Data block:
** START **

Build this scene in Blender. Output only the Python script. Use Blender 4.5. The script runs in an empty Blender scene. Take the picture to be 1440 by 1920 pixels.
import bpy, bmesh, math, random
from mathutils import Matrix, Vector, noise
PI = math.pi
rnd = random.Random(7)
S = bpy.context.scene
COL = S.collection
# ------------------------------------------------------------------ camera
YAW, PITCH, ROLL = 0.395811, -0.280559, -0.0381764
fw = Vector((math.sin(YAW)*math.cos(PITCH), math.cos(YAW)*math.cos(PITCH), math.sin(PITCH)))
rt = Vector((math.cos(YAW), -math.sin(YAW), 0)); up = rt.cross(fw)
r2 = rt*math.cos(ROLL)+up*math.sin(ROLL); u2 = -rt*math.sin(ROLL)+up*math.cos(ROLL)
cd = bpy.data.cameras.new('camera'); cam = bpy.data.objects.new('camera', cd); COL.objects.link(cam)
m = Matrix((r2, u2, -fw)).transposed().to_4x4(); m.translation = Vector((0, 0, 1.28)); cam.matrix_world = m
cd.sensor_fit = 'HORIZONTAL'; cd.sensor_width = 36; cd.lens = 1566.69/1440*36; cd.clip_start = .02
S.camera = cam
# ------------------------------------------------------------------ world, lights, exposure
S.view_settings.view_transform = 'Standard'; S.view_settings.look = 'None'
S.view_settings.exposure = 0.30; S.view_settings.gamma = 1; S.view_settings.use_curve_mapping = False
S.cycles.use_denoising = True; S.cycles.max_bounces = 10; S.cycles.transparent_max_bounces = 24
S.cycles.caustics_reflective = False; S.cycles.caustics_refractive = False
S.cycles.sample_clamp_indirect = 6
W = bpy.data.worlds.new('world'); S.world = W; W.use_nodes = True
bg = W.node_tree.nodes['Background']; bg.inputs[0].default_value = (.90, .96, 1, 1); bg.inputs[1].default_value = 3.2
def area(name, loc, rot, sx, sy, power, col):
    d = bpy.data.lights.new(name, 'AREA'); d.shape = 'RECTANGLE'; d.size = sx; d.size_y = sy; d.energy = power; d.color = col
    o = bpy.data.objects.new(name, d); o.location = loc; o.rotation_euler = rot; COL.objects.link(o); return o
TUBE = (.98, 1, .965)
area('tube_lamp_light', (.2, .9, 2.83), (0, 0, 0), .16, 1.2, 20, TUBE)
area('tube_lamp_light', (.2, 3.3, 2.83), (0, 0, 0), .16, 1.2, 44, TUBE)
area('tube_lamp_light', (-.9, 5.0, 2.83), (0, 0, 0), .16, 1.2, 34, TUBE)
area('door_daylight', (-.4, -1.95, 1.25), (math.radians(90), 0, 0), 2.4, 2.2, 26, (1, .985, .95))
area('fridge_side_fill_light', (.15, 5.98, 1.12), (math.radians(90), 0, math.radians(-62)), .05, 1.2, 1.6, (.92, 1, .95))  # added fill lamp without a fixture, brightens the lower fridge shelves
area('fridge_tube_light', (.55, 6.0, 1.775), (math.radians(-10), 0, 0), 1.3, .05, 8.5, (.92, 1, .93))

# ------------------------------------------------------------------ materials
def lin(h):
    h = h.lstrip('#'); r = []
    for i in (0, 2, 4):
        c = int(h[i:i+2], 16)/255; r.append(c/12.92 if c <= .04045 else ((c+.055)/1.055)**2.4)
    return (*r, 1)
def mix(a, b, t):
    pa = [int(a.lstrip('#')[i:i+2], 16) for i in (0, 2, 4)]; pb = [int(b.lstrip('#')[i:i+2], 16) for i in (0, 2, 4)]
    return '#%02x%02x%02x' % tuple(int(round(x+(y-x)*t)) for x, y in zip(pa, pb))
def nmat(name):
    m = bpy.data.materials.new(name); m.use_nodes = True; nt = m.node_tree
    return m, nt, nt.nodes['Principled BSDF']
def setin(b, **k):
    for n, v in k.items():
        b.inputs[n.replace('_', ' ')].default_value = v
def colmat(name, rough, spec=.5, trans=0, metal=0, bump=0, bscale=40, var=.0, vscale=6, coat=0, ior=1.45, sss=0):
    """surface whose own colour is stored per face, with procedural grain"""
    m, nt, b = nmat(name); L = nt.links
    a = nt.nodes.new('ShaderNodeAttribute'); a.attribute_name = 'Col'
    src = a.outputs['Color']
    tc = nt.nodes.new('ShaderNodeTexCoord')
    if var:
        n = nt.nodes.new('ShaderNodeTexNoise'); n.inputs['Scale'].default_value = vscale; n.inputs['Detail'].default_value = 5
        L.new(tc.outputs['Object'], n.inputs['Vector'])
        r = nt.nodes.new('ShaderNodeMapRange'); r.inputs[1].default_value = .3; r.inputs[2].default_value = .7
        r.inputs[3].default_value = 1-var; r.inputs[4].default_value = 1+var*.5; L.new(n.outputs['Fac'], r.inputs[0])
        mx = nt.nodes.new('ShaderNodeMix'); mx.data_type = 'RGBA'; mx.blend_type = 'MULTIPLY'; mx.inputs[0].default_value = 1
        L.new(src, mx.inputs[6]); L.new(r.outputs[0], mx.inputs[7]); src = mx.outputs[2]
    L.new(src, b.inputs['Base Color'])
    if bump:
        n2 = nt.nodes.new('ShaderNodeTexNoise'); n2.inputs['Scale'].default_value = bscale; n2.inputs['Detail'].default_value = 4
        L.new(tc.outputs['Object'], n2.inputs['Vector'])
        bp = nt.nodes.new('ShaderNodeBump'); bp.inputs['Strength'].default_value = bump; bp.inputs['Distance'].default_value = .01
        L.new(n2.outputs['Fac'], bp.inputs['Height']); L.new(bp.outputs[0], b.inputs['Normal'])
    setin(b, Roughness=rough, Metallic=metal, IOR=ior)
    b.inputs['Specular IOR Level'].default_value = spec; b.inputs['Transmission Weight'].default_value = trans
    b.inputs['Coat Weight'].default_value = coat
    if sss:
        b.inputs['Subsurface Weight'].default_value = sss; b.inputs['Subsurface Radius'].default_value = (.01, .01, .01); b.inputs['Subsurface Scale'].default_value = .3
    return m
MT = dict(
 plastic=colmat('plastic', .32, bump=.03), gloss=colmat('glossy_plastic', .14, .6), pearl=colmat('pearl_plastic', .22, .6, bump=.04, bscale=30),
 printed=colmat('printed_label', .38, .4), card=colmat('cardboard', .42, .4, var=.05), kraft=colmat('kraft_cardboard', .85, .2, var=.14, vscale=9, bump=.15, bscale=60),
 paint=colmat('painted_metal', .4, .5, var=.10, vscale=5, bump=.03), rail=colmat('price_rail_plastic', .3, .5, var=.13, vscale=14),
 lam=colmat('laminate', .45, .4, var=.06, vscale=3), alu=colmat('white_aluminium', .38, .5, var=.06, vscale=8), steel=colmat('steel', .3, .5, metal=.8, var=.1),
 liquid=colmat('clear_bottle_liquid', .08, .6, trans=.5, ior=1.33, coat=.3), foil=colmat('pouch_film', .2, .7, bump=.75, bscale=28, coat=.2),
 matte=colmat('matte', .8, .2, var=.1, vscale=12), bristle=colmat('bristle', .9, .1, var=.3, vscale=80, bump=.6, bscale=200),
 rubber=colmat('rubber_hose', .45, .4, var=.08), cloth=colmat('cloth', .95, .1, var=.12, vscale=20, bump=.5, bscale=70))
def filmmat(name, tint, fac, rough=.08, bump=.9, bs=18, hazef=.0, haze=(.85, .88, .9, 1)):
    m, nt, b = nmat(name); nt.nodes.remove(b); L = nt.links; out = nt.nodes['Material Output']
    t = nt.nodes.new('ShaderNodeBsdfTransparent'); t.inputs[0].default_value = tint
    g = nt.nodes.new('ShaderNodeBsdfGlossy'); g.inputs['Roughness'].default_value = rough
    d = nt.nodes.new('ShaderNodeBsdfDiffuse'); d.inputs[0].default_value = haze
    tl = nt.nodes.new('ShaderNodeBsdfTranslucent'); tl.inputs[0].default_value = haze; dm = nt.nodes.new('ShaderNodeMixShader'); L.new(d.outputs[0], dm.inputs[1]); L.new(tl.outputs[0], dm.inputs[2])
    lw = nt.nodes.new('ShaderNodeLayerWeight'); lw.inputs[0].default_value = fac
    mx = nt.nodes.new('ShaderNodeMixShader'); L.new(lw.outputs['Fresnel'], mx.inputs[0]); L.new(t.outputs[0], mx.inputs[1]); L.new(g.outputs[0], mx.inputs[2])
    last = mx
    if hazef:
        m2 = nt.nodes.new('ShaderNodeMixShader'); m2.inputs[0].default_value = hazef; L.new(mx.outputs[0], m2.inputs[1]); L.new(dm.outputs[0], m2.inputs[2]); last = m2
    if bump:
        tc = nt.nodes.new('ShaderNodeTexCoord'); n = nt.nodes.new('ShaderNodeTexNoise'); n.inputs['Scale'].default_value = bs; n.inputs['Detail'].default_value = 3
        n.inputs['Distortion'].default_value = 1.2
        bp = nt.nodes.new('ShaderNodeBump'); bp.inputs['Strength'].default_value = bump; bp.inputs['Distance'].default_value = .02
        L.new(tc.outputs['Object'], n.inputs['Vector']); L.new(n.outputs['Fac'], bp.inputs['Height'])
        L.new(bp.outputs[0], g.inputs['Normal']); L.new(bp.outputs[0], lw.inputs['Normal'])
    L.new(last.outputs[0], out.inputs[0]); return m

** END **

Each line holding the word "scene" counts once; report the total and nothing else.

The completed task: 2